If you were a Western producer you blamed the Russians, who have increased their exports to the West from 290,000 tonnes in 1989 to between 1.5 and 1.7 million last year, according to an RTZ estimate. The problem was not rising production, but a fall in domestic consumption.

If you were a Russian, on the other hand, you blamed the West for failing to cut its own output in the face of the recession.

Until last month cutbacks were piecemeal. The biggest was announced last June, when Alcoa said it would cut US production by 268,000 tonnes. Analysts were not impressed - they said stocks would continue to rise.

In the new year, though, it became clear that multilateral talks on cutting production were about to bear fruit. In a remarkable piece of bullet-biting the EU, the US, Canada, Norway, Australia and Russia agreed to cut production by 10 per cent, or at least 1.5 million tonnes.

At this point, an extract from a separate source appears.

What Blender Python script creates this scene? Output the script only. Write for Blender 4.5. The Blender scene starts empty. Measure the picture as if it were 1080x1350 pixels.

The aluminium price leapt by 14 per cent as a flood of cut announcements appeared. Alcoa would cut by 100,000 tonnes, Alcan by 156,000, Norsk Hydro by 70,000. Most remarkably, Russia said its producers would cut by 500,000 tonnes.

The industry is now waiting anxiously to see if those all-important Russian cuts are forthcoming. 'The smelters have gained more independence,' says Angus MacMillan, analyst for Billiton-Enthoven Metals in London. 'They are raising questions about whether they will cut back.'

His concern is backed by a report that the Bratsk smelter in Siberia, which can produce 850,000 tonnes a year, is refusing to cut output. 'It employs 20,000 workers,' an industry official said. 'If it stops, there will be serious social unrest and the directors will never agree.'

Attempts from Moscow to raise the Bratsk plant on the telephone and check the story were fruitless, underlying the increasingly tenuous hold the centre has on the outlying regions. Analysts believe it likely that Bratsk is holding firm. Russian factory managers may now be exposed to the free market, but few of them yet consider profit maximisation a priority.

Nevertheless, most analysts believe the agreement will bring some stability to the market. 'Prices have bottomed out,' Mr MacMillan says. 'But the dollars 64,000 question is not how much the Russians produce, but how much they export.'

Philip Crowson, RTZ's economic adviser, believes the worst of the Russian-induced pain is over for Western producers. As the CIS republics become more sensitive to market forces, he expects the flood of exports westwards to die back.

'They will redirect their domestic production towards less metal- intensive sectors,' he says. Future shocks will tend to knock out production, rather than divert it abroad.

'Existing Western producers have probably been more deeply affected in the past three years by the integration of the CIS into the world economy than they will be in the coming decade,' he says.